• What is expected:
Carry none of the pictures over; write out the complete data exactly.
══ Collected data
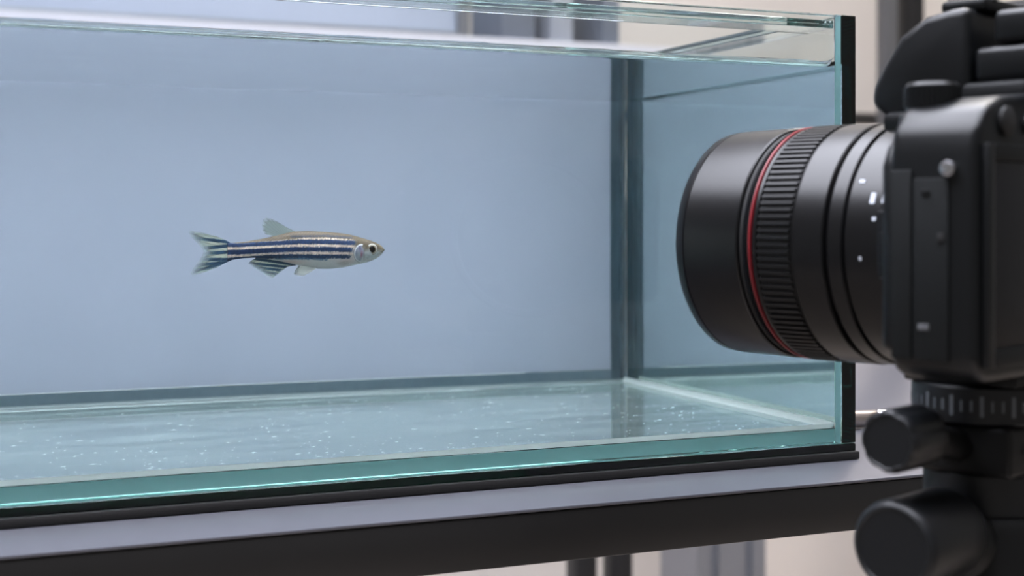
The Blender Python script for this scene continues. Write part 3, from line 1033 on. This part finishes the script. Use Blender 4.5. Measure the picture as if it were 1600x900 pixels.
sf = thing('shelf', 'long pale shelf on the back wall above the tank rim', 'shelf', (.25, 1.60, 1.27))
MB().box(-.95, .55, -.12, .115, 0, .025).build('shelf_board', M_shelf, sf, .002)
for bx in (-.7, 0, .45):
    MB().prism([(.115, 0), (.115, -.14), (.10, -.14), (-.08, -.012), (-.08, 0)], 'x', bx - .008, bx + .008).build('bracket', M_grey_metal, sf)
def storage_box(x0, x1, h, m, label):
    t = thing('storage_box', label, 'box', ((x0 + x1) / 2, 1.56, 1.2955), 0, 'boxes on the wall shelf')
    w = (x1 - x0) / 2
    MB().box(-w, w, -.06, .07, 0, h - .02).build('bin', m, t, .003)
    MB().box(-w - .003, w + .003, -.063, .073, h - .0195, h).build('lid', m, t, .002)
storage_box(.455, .513, .12, M_dark_box, 'dark slate box at the left of the row on the wall shelf')
storage_box(.540, .580, .10, M_box, 'mid-grey box in the middle of the row on the wall shelf')
storage_box(.632, .664, .13, M_dark_box, 'narrow dark box at the right of the row on the wall shelf')

wb = thing('display_board', 'pale lavender-blue board on the back wall above the left of the tank', 'board', (-.30, 1.7195, 1.312))
MB().box(-.85, .76, -.012, 0, .02, .90).build('panel', material('lavender_board', srgb(182, 192, 210), .5, scale=8, vary=.03), wb, .001)
fr = MB(); fr.box(-.87, .78, -.018, 0, 0, .0195); fr.box(-.87, .78, -.018, 0, .9005, .92); fr.box(-.87, -.8505, -.018, 0, .0195, .9005); fr.box(.7605, .78, -.018, 0, .0195, .9005)
fr.build('board_frame', M_alu, wb, smooth=False)

rl = thing('rail', 'dark horizontal rail on the wall beside the tank corner', 'rail', (1.25, 1.70, 1.205))
MB().tube((-.35, -.03, 0), (.5, -.03, 0), .012).build('bar', M_black_metal, rl)
for bx in (-.30, .42):
    MB().tube((bx, -.03, 0), (bx, .018, 0), .008).build('bracket', M_black_metal, rl)
ct = thing('cabinet', 'pale grey cabinet against the wall below the dark rail', 'cabinet', (1.35, 1.65, 0))
MB().box(-.45, .45, -.03, .065, .006, 1.135).build('carcass', M_cabinet, ct, .003)
MB().box(-.47, .47, -.05, .066, 1.136, 1.16).build('top', M_cabinet, ct, .003)
for dx in (-.225, .225):
    d = MB().box(dx - .22, dx + .22, -.046, -.0305, .05, 1.12).build('door', M_cabinet, ct, .002)
    MB().box(dx + (.16 if dx < 0 else -.18), dx + (.18 if dx < 0 else -.16), -.066, -.046, .55, .72).build('handle', M_chrome, d, .003)

rod = thing('metal_rod', 'short shiny metal rod lying on the table beside the tank corner', 'rod', (.060, .080, TZ + .0002), radians(-12))
MB().tube((-.05, 0, .005), (.012, 0, .005), .0045).build('shaft', M_steel, rod, .0006)
MB().tube((.012, 0, .005), (.018, 0, .005), .0049).build('end_cap', M_chrome, rod, .0008)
════
• Answer in full:
The Blender Python script for this scene continues. Write part 3, from line 1033 on. This part finishes the script. Use Blender 4.5. Measure the picture as if it were 1600x900 pixels.
sf = thing('shelf', 'long pale shelf on the back wall above the tank rim', 'shelf', (.25, 1.60, 1.27))
MB().box(-.95, .55, -.12, .115, 0, .025).build('shelf_board', M_shelf, sf, .002)
for bx in (-.7, 0, .45):
    MB().prism([(.115, 0), (.115, -.14), (.10, -.14), (-.08, -.012), (-.08, 0)], 'x', bx - .008, bx + .008).build('bracket', M_grey_metal, sf)
def storage_box(x0, x1, h, m, label):
    t = thing('storage_box', label, 'box', ((x0 + x1) / 2, 1.56, 1.2955), 0, 'boxes on the wall shelf')
    w = (x1 - x0) / 2
    MB().box(-w, w, -.06, .07, 0, h - .02).build('bin', m, t, .003)
    MB().box(-w - .003, w + .003, -.063, .073, h - .0195, h).build('lid', m, t, .002)
storage_box(.455, .513, .12, M_dark_box, 'dark slate box at the left of the row on the wall shelf')
storage_box(.540, .580, .10, M_box, 'mid-grey box in the middle of the row on the wall shelf')
storage_box(.632, .664, .13, M_dark_box, 'narrow dark box at the right of the row on the wall shelf')

wb = thing('display_board', 'pale lavender-blue board on the back wall above the left of the tank', 'board', (-.30, 1.7195, 1.312))
MB().box(-.85, .76, -.012, 0, .02, .90).build('panel', material('lavender_board', srgb(182, 192, 210), .5, scale=8, vary=.03), wb, .001)
fr = MB(); fr.box(-.87, .78, -.018, 0, 0, .0195); fr.box(-.87, .78, -.018, 0, .9005, .92); fr.box(-.87, -.8505, -.018, 0, .0195, .9005); fr.box(.7605, .78, -.018, 0, .0195, .9005)
fr.build('board_frame', M_alu, wb, smooth=False)

rl = thing('rail', 'dark horizontal rail on the wall beside the tank corner', 'rail', (1.25, 1.70, 1.205))
MB().tube((-.35, -.03, 0), (.5, -.03, 0), .012).build('bar', M_black_metal, rl)
for bx in (-.30, .42):
    MB().tube((bx, -.03, 0), (bx, .018, 0), .008).build('bracket', M_black_metal, rl)
ct = thing('cabinet', 'pale grey cabinet against the wall below the dark rail', 'cabinet', (1.35, 1.65, 0))
MB().box(-.45, .45, -.03, .065, .006, 1.135).build('carcass', M_cabinet, ct, .003)
MB().box(-.47, .47, -.05, .066, 1.136, 1.16).build('top', M_cabinet, ct, .003)
for dx in (-.225, .225):
    d = MB().box(dx - .22, dx + .22, -.046, -.0305, .05, 1.12).build('door', M_cabinet, ct, .002)
    MB().box(dx + (.16 if dx < 0 else -.18), dx + (.18 if dx < 0 else -.16), -.066, -.046, .55, .72).build('handle', M_chrome, d, .003)

rod = thing('metal_rod', 'short shiny metal rod lying on the table beside the tank corner', 'rod', (.060, .080, TZ + .0002), radians(-12))
MB().tube((-.05, 0, .005), (.012, 0, .005), .0045).build('shaft', M_steel, rod, .0006)
MB().tube((.012, 0, .005), (.018, 0, .005), .0049).build('end_cap', M_chrome, rod, .0008)